START INFORMATION SUPPLIED

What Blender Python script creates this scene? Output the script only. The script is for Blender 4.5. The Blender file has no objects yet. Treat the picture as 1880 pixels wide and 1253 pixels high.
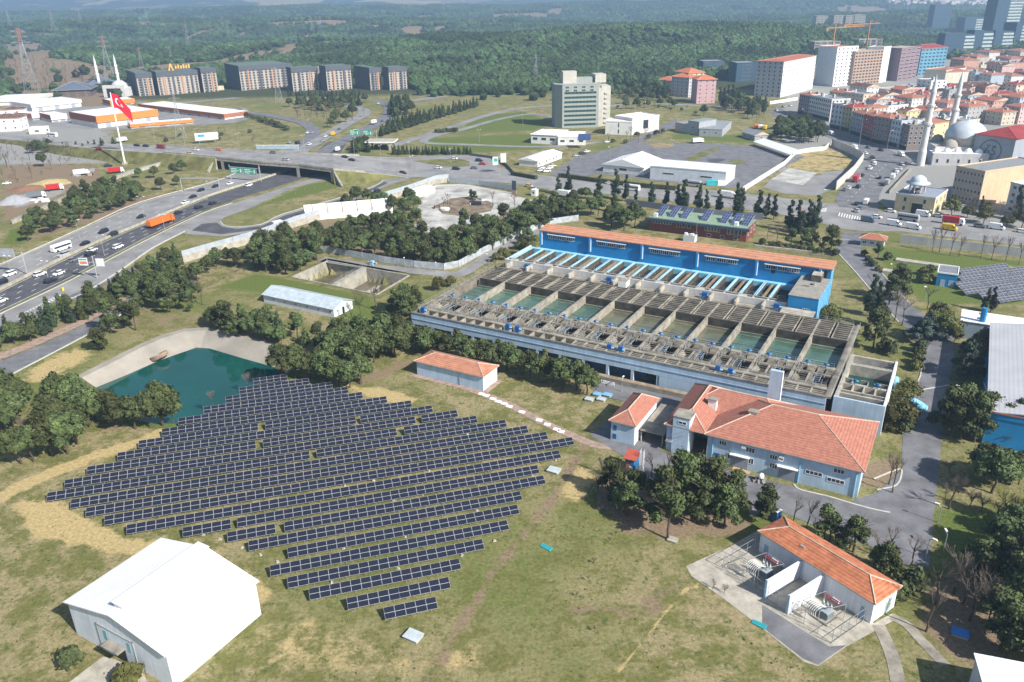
import bpy, math, random
import numpy as np
from mathutils import Vector, Matrix
from mathutils.geometry import tessellate_polygon
S = bpy.context.scene
COL = S.collection
RN = random.Random(7)
R = math.radians
# ---------------------------------------------------------------- camera
FP, HC = 1462.0, 90.0                       # focal length in photo pixels, height of the drone
TH, RO = math.atan((626.5 + 10) / FP), R(1.0)
cF = np.array([0, math.cos(TH), -math.sin(TH)])
_r = np.array([1.0, 0, 0]); _u = np.cross(_r, cF)
cR = _r * math.cos(RO) - _u * math.sin(RO)
cU = _u * math.cos(RO) + _r * math.sin(RO)
cd = bpy.data.cameras.new('camera'); cam = bpy.data.objects.new('camera', cd); COL.objects.link(cam)
cd.sensor_width = 36; cd.lens = FP / 1880 * 36; cd.clip_start = 1; cd.clip_end = 30000
cam.matrix_world = Matrix(((cR[0], cU[0], -cF[0], 0), (cR[1], cU[1], -cF[1], 0), (cR[2], cU[2], -cF[2], HC), (0, 0, 0, 1)))
S.camera = cam
# ---------------------------------------------------------------- light
SUN_AZ, SUN_EL = R(-41), R(38)
w = bpy.data.worlds.new('World'); S.world = w; w.use_nodes = True
nt = w.node_tree; bg = nt.nodes['Background']
sky = nt.nodes.new('ShaderNodeTexSky'); sky.sky_type = 'NISHITA'; sky.sun_disc = False
sky.sun_elevation = SUN_EL; sky.sun_rotation = math.pi / 2 - SUN_AZ; sky.air_density = 1.0; sky.dust_density = 1.2
nt.links.new(sky.outputs[0], bg.inputs[0]); bg.inputs[1].default_value = 0.075
ld = bpy.data.lights.new('sun', 'SUN'); ld.energy = 5.0; ld.angle = R(0.53); ld.color = (1.0, 0.955, 0.88)
sun = bpy.data.objects.new('sun', ld); COL.objects.link(sun)
sun.rotation_euler = Vector((math.cos(SUN_AZ) * math.cos(SUN_EL), math.sin(SUN_AZ) * math.cos(SUN_EL), math.sin(SUN_EL))).to_track_quat('Z', 'Y').to_euler()
S.view_settings.view_transform = 'Standard'; S.view_settings.look = 'None'; S.view_settings.gamma = 1; S.view_settings.exposure = 0.84
S.view_settings.use_curve_mapping = False
S.cycles.use_denoising = True
S.cycles.max_bounces = 5; S.cycles.diffuse_bounces = 2; S.cycles.glossy_bounces = 2; S.cycles.transmission_bounces = 3
S.cycles.volume_bounces = 0; S.cycles.transparent_max_bounces = 6
HAZE = 0.00023
# ---------------------------------------------------------------- terrain and pixel-to-place helpers
def sst(a, b, x):
    t = np.clip((np.asarray(x, float) - a) / (b - a), 0, 1); return t * t * (3 - 2 * t)
def vnoise(x, y, seed=0):
    x = np.asarray(x, float); y = np.asarray(y, float)
    xi = np.floor(x); yi = np.floor(y); fx = x - xi; fy = y - yi
    fx = fx * fx * (3 - 2 * fx); fy = fy * fy * (3 - 2 * fy)
    def h(a, b):
        n = np.sin(a * 127.1 + b * 311.7 + seed * 74.7) * 43758.5453
        return n - np.floor(n)
    return (h(xi, yi) * (1 - fx) + h(xi + 1, yi) * fx) * (1 - fy) + (h(xi, yi + 1) * (1 - fx) + h(xi + 1, yi + 1) * fx) * fy
def fbm(x, y, o=4, seed=0):
    s = 0; a = .5
    for k in range(o):
        s = s + a * vnoise(x * 2 ** k, y * 2 ** k, seed + k * 13); a *= .5
    return s / (1 - .5 ** o)
def terr(x, y):
    x = np.asarray(x, float); y = np.asarray(y, float)
    az = x / np.maximum(y, 1)
    k = sst(640, 1050, y)
    n1 = fbm(x / 360, y / 420, 4, 1) - .5; n2 = fbm(x / 800, y / 800, 4, 5) - .5; n3 = fbm(x / 1900, y / 1900, 3, 9) - .5
    town = sst(.34, .5, az)
    left = .48 + .52 * sst(-.30, -.10, az)
    z = (24 * left * (1 - .65 * town) + 46 * n1) * np.exp(-((y - 1380) / 330) ** 2) - 22 * np.exp(-((y - 1880) / 230) ** 2)
    z = z + (26 + 90 * n2) * np.exp(-((y - 2400) / 430) ** 2) - 26 * np.exp(-((y - 3050) / 300) ** 2)
    z = z + (34 + 100 * n3) * np.exp(-((y - 3900) / 700) ** 2)
    z = z + (120 + 80 * n3) * sst(4500, 7500, y)
    z = z + 6 * (fbm(x / 130, y / 130, 3, 21) - .5) * sst(800, 1200, y)
    return z * k
def ray(px, py):
    d = cF + cR * (px - 940) / FP - cU * (py - 626.5) / FP; return d / np.linalg.norm(d)
_ts = 500.0 * 1.004 ** np.arange(760)
def g(px, py, z=None):
    """the place on the ground (or on the level z) seen at a photo pixel"""
    d = ray(px, py); zz = 0 if z is None else z
    if z is None and py < 170:
        p = d[None, :] * _ts[:, None]; k = np.nonzero(HC + p[:, 2] < terr(p[:, 0], p[:, 1]))[0]
        p = p[k[0] if len(k) else -1]
        return Vector((p[0], p[1], float(terr(p[0], p[1]))))
    t = (zz - HC) / d[2]; p = d * t
    return Vector((p[0], p[1], zz))
def proj(p):
    q = np.array(p, float) - np.array([0, 0, HC]); z = q @ cF
    return 940 + FP * (q @ cR) / z, 626.5 - FP * (q @ cU) / z
def hgt(base, ytop):
    """height of a vertical standing on base whose top shows at photo row ytop"""
    lo, hi = 0.2, 300.0
    for _ in range(40):
        m = (lo + hi) / 2
        if proj((base[0], base[1], base[2] + m))[1] > ytop: lo = m
        else: hi = m
    return lo
TX = (0, 470, 940, 1400); TY = (0, 300, 600, 933)
def K(rc, *xy):
    """points read in an enlarged tile of the photograph -> photo pixels"""
    return [(TX[rc % 10] + xy[i] / 3.9167, TY[rc // 10] + xy[i + 1] / 3.9167) for i in range(0, len(xy), 2)]
CO = Vector((-28.7, 212.4, 0)); CA = R(-29.7)     # the works: everything in it follows this frame
cu = Vector((math.cos(CA), math.sin(CA), 0)); cv = Vector((-cu.y, cu.x, 0))
def F(a, b, z=0): return CO + cu * a + cv * b + Vector((0, 0, z))
# ---------------------------------------------------------------- materials
MT = {}
def M(name, col, rough=.85, var=.12, scale=.6, metal=0.0, spec=.3, bump=0, kind=None, col2=None, coord='Object'):
    if name in MT: return MT[name]
    m = bpy.data.materials.new(name); m.use_nodes = True; n = m.node_tree.nodes; l = m.node_tree.links
    b = n['Principled BSDF']; b.inputs['Roughness'].default_value = rough; b.inputs['Metallic'].default_value = metal
    b.inputs['Specular IOR Level'].default_value = spec
    tc = n.new('ShaderNodeTexCoord')
    c2 = col2 or tuple(c * (1 - 2 * var) for c in col); c1 = tuple(c * (1 + var) for c in col) if col2 is None else col
    t1 = n.new('ShaderNodeTexNoise'); t1.inputs['Scale'].default_value = scale; t1.inputs['Detail'].default_value = 6; t1.inputs['Roughness'].default_value = .65
    l.new(tc.outputs[coord], t1.inputs['Vector'])
    rp = n.new('ShaderNodeValToRGB'); rp.color_ramp.elements[0].position = .32; rp.color_ramp.elements[1].position = .68
    rp.color_ramp.elements[0].color = (*c2, 1); rp.color_ramp.elements[1].color = (*c1, 1)
    l.new(t1.outputs['Fac'], rp.inputs[0]); out = rp.outputs[0]
    if kind in ('tile', 'corr', 'streak', 'plates'):
        mp = n.new('ShaderNodeMapping'); l.new(tc.outputs[coord], mp.inputs[0])
        wv = n.new('ShaderNodeTexWave'); wv.wave_type = 'BANDS'; wv.bands_direction = 'Z' if kind == 'tile' else 'X'
        if kind == 'streak':
            wv = n.new('ShaderNodeTexNoise'); mp.inputs['Scale'].default_value = (1.6, 1.6, .12); wv.inputs['Scale'].default_value = 1.0; wv.inputs['Detail'].default_value = 5
        else:
            wv.inputs['Scale'].default_value = {'tile': 1.35, 'corr': 1.6, 'plates': .35}[kind]; wv.inputs['Distortion'].default_value = .15
        l.new(mp.outputs[0], wv.inputs['Vector'])
        mx = n.new('ShaderNodeMix'); mx.data_type = 'RGBA'; mx.blend_type = 'MULTIPLY'
        r2 = n.new('ShaderNodeValToRGB'); k = {'tile': .74, 'corr': .9, 'streak': .86, 'plates': .88}[kind]
        r2.color_ramp.elements[0].color = (k, k, k, 1); r2.color_ramp.elements[1].color = (1, 1, 1, 1)
        r2.color_ramp.elements[0].position = .3 if kind == 'streak' else .05; r2.color_ramp.elements[1].position = .6 if kind == 'streak' else .45
        l.new(wv.outputs[0] if kind != 'streak' else wv.outputs['Fac'], r2.inputs[0])
        mx.inputs[0].default_value = 1; l.new(out, mx.inputs[6]); l.new(r2.outputs[0], mx.inputs[7]); out = mx.outputs[2]
    if kind == 'obj':
        oi = n.new('ShaderNodeObjectInfo'); mx = n.new('ShaderNodeMix'); mx.data_type = 'RGBA'; mx.blend_type = 'MULTIPLY'; mx.inputs[0].default_value = 1
        l.new(out, mx.inputs[6]); l.new(oi.outputs['Color'], mx.inputs[7]); out = mx.outputs[2]
    if kind == 'leaf':
        oi = n.new('ShaderNodeObjectInfo'); hs = n.new('ShaderNodeHueSaturation')
        for so, lo, hi in (('Hue', .462, .51), ('Value', .6, 1.45)):
            mr = n.new('ShaderNodeMapRange'); mr.inputs[3].default_value = lo; mr.inputs[4].default_value = hi
            l.new(oi.outputs['Random'], mr.inputs[0]); l.new(mr.outputs[0], hs.inputs[so])
        l.new(out, hs.inputs['Color']); out = hs.outputs[0]
    if bump:
        bp = n.new('ShaderNodeBump'); bp.inputs['Strength'].default_value = bump; bp.inputs['Distance'].default_value = .1
        t2 = n.new('ShaderNodeTexNoise'); t2.inputs['Scale'].default_value = scale * 7; t2.inputs['Detail'].default_value = 4
        l.new(tc.outputs[coord], t2.inputs['Vector']); l.new(t2.outputs['Fac'], bp.inputs['Height']); l.new(bp.outputs[0], b.inputs['Normal'])
    l.new(out, b.inputs['Base Color'])
    MT[name] = m; return m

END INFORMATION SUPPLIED

JOB:
Go through the material above and count the lines that contain "this"; give that number alone.

PROBLEM SOLUTION:
2